_DATASET ROWS_

————————

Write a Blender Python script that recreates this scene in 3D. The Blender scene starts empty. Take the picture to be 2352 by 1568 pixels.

————————

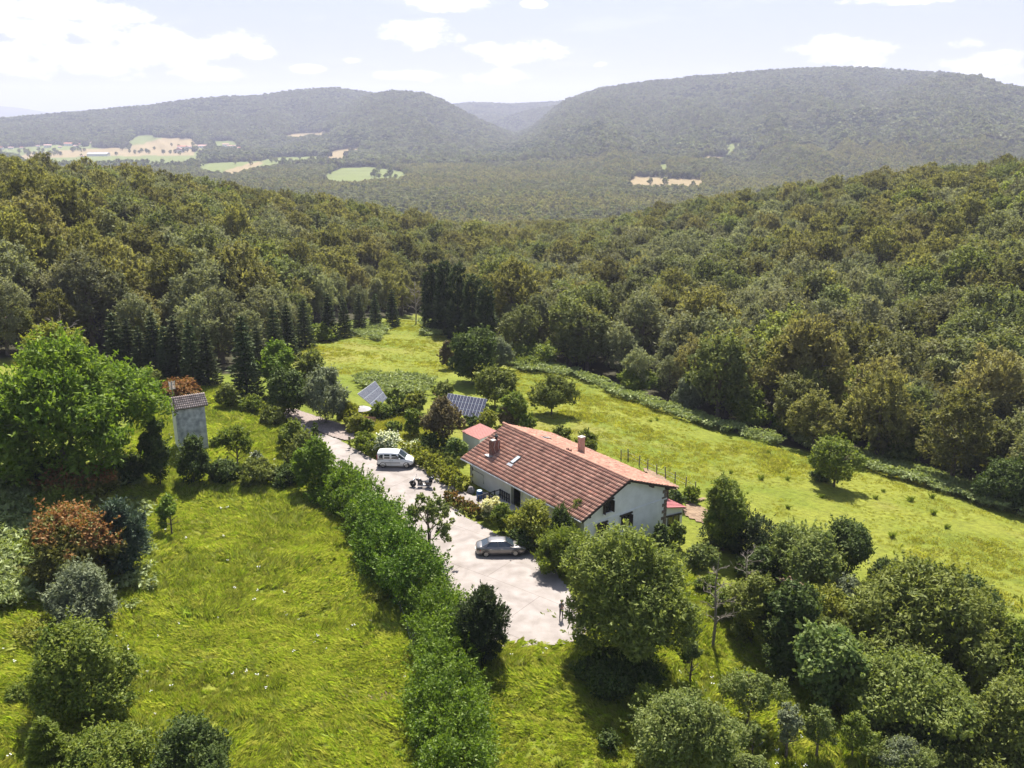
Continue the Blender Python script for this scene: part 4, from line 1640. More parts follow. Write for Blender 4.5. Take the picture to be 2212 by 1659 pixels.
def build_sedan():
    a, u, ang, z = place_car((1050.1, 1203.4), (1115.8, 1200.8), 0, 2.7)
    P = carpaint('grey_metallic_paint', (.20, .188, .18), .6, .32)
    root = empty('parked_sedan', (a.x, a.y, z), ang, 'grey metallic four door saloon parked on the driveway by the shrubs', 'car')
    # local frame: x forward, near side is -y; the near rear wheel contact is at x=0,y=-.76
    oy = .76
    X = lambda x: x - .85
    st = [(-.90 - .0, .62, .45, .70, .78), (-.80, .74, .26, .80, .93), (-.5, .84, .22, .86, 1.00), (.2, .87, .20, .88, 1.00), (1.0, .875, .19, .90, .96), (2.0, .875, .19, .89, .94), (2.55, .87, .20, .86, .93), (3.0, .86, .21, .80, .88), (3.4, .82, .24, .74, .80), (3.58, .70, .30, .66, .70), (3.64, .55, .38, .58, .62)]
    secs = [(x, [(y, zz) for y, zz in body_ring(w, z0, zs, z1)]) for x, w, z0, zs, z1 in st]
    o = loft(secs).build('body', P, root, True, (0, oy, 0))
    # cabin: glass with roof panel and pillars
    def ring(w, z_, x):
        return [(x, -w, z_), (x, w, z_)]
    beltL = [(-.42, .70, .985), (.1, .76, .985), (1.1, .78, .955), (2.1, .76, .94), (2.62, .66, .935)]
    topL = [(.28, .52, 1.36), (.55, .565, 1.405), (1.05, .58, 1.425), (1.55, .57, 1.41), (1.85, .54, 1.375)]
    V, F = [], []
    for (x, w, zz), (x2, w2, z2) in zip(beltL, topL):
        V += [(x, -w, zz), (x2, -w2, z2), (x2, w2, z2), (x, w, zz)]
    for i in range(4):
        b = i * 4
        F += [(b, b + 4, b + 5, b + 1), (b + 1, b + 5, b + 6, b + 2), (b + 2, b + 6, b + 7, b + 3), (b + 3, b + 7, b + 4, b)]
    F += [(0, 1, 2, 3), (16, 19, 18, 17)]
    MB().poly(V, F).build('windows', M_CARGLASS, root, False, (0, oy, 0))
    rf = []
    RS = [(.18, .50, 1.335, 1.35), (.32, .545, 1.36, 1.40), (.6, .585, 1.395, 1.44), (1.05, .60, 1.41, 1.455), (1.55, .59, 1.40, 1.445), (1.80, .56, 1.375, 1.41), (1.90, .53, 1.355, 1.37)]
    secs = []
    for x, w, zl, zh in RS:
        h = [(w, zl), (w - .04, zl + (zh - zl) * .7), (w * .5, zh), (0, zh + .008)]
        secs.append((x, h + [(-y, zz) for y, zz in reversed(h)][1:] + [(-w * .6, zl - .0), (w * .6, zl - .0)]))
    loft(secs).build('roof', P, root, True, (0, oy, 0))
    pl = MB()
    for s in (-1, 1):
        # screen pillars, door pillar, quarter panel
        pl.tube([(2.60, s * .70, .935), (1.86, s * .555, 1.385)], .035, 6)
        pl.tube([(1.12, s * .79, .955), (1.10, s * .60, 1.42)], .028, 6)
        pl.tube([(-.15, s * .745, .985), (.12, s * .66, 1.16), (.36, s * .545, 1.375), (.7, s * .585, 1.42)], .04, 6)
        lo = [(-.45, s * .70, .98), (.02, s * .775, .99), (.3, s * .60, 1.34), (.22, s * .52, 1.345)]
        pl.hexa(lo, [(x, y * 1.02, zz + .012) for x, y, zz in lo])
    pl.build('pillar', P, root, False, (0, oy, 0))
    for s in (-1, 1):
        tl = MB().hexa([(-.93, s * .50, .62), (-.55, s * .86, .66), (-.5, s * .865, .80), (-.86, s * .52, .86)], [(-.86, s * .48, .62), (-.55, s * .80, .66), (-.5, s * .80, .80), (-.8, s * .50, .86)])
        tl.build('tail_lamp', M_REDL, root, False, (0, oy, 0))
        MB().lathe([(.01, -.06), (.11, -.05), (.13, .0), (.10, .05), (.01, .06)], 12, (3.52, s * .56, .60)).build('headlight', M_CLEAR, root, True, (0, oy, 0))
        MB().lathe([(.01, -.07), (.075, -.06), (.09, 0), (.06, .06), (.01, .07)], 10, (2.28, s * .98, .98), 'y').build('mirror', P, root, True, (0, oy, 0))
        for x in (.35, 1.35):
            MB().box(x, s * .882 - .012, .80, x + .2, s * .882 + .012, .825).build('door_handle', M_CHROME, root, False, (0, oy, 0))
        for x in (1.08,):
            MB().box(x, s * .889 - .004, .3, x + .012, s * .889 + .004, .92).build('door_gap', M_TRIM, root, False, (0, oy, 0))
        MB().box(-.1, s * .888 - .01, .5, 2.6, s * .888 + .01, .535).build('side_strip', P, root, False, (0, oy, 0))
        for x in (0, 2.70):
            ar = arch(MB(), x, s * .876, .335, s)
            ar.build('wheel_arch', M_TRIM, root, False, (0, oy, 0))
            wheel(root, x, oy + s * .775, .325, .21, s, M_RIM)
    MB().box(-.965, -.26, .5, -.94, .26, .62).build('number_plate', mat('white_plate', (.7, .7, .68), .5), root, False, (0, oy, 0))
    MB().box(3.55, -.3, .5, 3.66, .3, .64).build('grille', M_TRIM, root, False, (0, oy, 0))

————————

_WHAT IS NEEDED_
Check each line above for "scene" and return the ones that have it.

_ANSWER TO THIS PROBLEM_
Write a Blender Python script that recreates this scene in 3D. The Blender scene starts empty. Take the picture to be 2352 by 1568 pixels.
Continue the Blender Python script for this scene: part 4, from line 1640. More parts follow. Write for Blender 4.5. Take the picture to be 2212 by 1659 pixels.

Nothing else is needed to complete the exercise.